Constraining local non-Gaussianities with kinetic Sunyaev-Zel’dovich tomography

Abstract

Kinetic Sunyaev Zel'dovich (kSZ) tomography provides a powerful probe of the radial velocity field of matter in the Universe. By cross-correlating a high resolution CMB experiment like CMB S4 and a galaxy survey like DESI or LSST, one can measure the radial velocity field with very high signal to noise over a large volume of the universe. In this paper we show how this measurement can be used to improve constraints on primordial non-Gaussianities of the local type. The velocity field provides a measurement of the unbiased matter perturbations on large scales, which can be cross-correlated with the biased large-scale galaxy density field. This results in sample variance cancellation for a measurement of scale-dependent bias due to a non-zero $f_{NL}$. Using this method we forecast that CMB S4 and LSST combined reach a sensitivity $\sigma_{f_{NL}} \sim 0.5$, which is a factor of three improvement over the sensitivity using LSST alone (without internal sample variance cancellation).

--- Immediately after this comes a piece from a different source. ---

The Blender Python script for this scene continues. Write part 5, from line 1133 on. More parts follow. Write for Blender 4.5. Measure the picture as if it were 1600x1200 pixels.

We take into account critical systematics like photometric redshifts, the kSZ optical depth degeneracy, and systematics affecting the shape of the galaxy auto-power spectrum and find that these have negligible impact, thus making kSZ tomography a robust probe for primordial non-Gaussianities. We also forecast the impact of mass binning on our constraints. The techniques proposed in this paper could be an important component of achieving the theoretically important threshold of $\sigma_{f_{NL}} \lesssim 1$ with future surveys.